When Aliens Steal Your Step-kids

I have a bunch of half-written posts that I want to do and time doesn’t allow for it. Which is a good thing, but I feel like I have lots to say and instead I’m hiding in my bedroom, putting away laundry, listening to the kids fight while Curtis is on a fire call. So I thought I would start with that. 

Part of their custody agreement is that each parent gets two full weeks in the summer (as opposed to having full weeks with a mid-week access for the other person so no one has to go a full week without the kids.) Having the kids for a week at a time was awesome. We miss them when they’re gone and it’s so much easier to get in a routine when we have them every day. 
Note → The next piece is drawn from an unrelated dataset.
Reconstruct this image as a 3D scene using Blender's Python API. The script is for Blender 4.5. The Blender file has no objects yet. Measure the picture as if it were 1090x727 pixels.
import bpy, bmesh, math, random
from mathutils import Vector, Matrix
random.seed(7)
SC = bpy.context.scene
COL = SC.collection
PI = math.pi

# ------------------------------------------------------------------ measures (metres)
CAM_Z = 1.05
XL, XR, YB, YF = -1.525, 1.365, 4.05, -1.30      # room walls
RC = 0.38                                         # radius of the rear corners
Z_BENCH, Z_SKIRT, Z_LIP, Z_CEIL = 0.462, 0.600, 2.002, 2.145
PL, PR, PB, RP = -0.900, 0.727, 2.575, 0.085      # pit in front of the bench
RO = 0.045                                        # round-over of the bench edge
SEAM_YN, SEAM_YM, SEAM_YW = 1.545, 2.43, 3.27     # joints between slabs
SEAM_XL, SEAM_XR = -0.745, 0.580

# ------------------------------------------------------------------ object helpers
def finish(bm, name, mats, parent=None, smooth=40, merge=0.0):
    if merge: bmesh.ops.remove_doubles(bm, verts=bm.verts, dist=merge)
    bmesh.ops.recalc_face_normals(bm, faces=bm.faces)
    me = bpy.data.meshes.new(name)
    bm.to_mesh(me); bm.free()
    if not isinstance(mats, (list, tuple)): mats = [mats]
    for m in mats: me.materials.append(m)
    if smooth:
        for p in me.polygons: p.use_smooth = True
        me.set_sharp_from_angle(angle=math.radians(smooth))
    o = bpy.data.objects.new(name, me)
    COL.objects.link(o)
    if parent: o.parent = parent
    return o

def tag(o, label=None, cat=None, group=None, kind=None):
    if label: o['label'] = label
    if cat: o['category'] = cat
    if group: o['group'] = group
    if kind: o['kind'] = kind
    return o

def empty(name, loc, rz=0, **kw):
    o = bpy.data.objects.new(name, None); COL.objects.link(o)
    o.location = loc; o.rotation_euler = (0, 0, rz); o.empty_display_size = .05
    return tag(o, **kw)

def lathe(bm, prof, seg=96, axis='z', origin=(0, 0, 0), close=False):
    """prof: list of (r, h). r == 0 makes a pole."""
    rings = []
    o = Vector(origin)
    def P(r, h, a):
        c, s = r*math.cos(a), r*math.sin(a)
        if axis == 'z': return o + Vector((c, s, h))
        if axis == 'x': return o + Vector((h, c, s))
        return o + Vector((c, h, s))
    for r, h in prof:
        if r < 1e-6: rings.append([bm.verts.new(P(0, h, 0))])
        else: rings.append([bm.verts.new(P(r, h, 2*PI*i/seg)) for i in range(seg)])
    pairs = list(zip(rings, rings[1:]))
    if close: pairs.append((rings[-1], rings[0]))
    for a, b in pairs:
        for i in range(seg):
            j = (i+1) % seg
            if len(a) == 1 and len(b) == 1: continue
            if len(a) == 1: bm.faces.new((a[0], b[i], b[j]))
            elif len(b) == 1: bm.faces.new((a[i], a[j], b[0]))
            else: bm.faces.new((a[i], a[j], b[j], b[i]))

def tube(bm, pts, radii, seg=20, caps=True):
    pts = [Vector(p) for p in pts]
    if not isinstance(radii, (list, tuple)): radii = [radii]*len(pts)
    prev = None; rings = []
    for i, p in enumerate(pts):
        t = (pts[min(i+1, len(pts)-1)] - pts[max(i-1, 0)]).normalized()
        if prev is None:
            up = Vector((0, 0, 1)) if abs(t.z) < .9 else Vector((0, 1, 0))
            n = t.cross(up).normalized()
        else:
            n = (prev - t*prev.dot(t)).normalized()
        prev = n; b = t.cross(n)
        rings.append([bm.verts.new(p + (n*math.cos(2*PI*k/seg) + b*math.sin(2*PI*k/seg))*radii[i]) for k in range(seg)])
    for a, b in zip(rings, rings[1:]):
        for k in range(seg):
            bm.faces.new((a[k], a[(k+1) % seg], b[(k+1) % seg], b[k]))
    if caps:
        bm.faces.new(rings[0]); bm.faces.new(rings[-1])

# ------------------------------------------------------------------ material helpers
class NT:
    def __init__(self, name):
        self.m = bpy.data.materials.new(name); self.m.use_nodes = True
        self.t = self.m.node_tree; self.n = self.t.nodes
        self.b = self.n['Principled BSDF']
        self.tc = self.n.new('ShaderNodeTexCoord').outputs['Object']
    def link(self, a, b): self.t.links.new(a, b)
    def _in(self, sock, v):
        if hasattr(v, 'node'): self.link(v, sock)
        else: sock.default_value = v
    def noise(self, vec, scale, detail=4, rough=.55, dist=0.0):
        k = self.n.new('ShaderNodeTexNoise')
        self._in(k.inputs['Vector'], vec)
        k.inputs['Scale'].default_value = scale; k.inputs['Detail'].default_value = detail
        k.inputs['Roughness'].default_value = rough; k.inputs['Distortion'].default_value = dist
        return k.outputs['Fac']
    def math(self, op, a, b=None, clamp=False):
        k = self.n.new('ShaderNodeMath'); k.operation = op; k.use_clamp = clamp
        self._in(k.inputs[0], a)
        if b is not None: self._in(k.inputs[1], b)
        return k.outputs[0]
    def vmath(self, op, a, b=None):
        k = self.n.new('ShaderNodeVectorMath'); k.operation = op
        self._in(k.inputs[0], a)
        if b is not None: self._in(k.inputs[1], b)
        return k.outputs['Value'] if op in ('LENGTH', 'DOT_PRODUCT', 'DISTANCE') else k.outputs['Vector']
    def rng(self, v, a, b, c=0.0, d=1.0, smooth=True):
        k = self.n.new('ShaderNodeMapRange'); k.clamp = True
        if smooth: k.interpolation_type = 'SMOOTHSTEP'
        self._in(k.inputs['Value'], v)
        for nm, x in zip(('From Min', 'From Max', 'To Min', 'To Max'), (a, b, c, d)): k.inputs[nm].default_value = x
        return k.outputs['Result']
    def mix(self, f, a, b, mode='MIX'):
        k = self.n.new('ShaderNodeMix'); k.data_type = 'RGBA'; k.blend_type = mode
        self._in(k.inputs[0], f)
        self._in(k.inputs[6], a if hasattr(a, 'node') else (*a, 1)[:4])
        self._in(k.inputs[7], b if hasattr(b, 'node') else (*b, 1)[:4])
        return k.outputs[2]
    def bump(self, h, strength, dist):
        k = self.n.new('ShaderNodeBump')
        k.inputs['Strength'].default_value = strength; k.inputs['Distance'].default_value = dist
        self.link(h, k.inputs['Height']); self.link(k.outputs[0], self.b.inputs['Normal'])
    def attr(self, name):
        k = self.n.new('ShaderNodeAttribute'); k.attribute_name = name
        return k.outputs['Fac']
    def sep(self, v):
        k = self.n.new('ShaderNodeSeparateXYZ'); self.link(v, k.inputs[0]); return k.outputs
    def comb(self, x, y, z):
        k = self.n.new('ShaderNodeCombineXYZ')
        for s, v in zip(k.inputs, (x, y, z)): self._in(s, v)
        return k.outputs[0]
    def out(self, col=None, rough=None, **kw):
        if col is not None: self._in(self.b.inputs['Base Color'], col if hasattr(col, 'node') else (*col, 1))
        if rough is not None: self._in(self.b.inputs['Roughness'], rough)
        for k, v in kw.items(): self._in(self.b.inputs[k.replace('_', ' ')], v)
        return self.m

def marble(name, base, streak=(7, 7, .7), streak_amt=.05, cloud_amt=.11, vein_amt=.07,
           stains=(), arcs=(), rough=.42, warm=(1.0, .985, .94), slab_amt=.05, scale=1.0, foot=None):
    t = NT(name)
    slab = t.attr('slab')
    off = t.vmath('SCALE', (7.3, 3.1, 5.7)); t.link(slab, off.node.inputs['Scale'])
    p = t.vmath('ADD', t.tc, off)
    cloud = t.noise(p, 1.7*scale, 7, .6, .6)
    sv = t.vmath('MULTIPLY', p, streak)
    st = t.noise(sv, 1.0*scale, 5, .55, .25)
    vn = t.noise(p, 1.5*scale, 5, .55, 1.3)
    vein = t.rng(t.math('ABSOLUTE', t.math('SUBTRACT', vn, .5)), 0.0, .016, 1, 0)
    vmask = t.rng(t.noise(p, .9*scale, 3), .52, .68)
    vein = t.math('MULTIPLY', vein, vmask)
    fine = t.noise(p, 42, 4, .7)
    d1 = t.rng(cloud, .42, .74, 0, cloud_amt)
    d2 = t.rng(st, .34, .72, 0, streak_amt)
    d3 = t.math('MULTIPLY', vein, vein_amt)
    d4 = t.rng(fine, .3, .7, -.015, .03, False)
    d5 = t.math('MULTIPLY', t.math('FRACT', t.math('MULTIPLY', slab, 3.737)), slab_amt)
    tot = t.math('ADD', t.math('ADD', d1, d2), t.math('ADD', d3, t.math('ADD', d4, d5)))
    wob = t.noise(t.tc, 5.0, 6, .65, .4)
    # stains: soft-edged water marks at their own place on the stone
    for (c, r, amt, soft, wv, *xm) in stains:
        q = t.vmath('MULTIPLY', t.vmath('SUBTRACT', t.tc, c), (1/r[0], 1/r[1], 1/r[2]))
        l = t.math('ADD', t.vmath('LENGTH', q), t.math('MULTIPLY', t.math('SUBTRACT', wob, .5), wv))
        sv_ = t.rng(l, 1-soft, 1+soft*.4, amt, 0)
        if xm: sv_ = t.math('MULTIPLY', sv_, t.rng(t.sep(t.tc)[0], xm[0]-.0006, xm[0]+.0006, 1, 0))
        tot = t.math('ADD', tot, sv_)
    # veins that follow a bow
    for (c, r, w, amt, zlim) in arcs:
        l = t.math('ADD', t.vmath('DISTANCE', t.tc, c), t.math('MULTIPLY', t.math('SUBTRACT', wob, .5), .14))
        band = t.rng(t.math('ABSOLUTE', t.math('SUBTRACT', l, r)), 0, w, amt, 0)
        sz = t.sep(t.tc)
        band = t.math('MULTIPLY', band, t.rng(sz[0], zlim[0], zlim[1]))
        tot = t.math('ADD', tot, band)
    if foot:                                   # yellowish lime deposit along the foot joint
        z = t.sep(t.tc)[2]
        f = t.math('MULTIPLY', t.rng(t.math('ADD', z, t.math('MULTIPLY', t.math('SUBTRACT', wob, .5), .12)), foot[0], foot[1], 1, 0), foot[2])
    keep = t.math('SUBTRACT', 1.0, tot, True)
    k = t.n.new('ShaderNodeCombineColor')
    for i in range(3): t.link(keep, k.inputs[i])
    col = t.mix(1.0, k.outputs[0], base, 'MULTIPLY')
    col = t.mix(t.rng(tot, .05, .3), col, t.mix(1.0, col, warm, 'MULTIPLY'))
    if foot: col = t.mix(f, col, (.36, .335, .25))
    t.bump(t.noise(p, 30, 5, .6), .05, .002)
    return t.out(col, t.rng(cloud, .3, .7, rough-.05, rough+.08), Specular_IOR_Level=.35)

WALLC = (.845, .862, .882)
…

That being said, they just spent a week with their mom where they don’t have the same kind of rules and structure and they seem to get everything they want when they want it. Normally it takes a day to get back into our routine, but here we are, 3 days later, and it still seems like aliens have abducted the children and given us back monsters. Not listening, talking back, fighting, crying… who are these children? Two of them remind me of their mother at times, while one really reminds me of Curtis. And yet, while watching the parade and waiting for their dad to go by in the fire truck, I saw his mom in him when he talked down to another kid like that kid was dirt. It was a really eye-opening moment for me. 50% of the time, we don’t know these kids and, try as we might, we can’t negate her influence on them. (Good and bad – as much as we are frustrated, it’s not all bad.)

I just read an article where it said that no matter the relationship between the parents, kids do benefit from sharing equal time with both parents and I’m trying to take comfort in that. Fingers crossed that’s true. And all we can do is stick to what we do, try to be positive examples, enforce our rules, be kind, and not say bad things about their mom. 

But for today, I’m tired of trying to give time outs for yelling at me or each other. Aliens, if you’re listening, I’d like my step-kids back.